We may also see problems for those partners who do not or cannot discuss their respective incomes with each other - this is more common than you may think. HMRC has said that they will try to help. It will aim to provide the minimum amount of information necessary for someone to establish whether they or their partner has the higher income. There is a danger though that this information may be out of date so I would urge people to ask what it is based on when speaking to HMRC. They may even need to call back at a later date after their partner has filed a more recent tax return.

If the couple decide to ask HMRC to stop their child benefit payments, the easiest way is probably to fill in the online form on the HMRC website. This has to be done by the person who currently claims child benefit, not their partner.
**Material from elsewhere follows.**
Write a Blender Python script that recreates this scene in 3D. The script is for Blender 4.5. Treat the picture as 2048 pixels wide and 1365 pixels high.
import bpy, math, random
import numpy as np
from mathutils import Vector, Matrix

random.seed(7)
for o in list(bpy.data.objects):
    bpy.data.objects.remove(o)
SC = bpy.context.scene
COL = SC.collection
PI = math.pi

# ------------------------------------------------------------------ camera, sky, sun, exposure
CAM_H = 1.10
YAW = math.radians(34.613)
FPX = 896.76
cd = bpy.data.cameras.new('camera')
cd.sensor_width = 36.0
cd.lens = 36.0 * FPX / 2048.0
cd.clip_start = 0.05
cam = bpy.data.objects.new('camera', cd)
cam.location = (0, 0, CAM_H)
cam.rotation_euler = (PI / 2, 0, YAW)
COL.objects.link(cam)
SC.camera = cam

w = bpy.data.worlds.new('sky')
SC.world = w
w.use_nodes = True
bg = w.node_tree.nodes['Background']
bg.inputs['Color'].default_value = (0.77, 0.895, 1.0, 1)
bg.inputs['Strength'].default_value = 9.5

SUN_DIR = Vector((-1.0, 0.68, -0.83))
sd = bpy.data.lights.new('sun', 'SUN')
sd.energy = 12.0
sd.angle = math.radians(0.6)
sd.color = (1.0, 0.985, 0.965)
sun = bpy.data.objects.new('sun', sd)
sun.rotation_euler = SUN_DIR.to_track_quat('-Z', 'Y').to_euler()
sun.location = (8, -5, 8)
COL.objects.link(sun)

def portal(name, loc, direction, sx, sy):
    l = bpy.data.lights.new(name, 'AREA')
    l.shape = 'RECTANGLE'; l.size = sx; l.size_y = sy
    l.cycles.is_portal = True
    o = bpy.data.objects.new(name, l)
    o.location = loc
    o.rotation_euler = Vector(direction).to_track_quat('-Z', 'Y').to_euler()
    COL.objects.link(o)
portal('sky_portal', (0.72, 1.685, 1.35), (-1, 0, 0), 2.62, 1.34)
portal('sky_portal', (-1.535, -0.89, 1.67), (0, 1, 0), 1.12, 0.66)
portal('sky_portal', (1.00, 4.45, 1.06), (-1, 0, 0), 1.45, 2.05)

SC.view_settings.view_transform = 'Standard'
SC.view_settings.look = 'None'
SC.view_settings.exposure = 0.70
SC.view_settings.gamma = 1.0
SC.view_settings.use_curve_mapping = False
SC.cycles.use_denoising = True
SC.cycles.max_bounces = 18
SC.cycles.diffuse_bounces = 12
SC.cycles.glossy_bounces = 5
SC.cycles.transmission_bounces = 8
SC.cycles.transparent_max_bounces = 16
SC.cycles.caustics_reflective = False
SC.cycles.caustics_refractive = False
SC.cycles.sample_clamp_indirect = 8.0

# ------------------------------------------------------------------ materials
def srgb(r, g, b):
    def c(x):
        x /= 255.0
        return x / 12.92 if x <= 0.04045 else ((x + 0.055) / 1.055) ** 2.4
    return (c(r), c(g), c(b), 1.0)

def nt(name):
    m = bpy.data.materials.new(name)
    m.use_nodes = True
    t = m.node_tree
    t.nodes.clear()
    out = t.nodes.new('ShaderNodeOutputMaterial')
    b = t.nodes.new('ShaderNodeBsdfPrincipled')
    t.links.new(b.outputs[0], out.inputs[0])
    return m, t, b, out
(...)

All taxpayers affected by the charge will need to declare their liability through self assessment. HMRC estimates that up to 500,000 taxpayers who do not currently complete a self assessment return will be liable and have to complete a tax return adding a larger burden to an already under resourced system. These people will need to ask HMRC to send them a tax return. Families will need to start collecting paperwork together ready to file a paper return by October 2013, or file online by 31 January 2014.

There is no doubt that the charge will increase complexity and compliance costs. ICAEW is worried we are going to see the same operational problems arising that we saw for tax credits - especially for those with fluctuating incomes. We want a simplified tax system that is as clear and efficient as possible. However as you can see from the issues raised, this charge will add considerable complications. The countdown is on for 7 January 2013.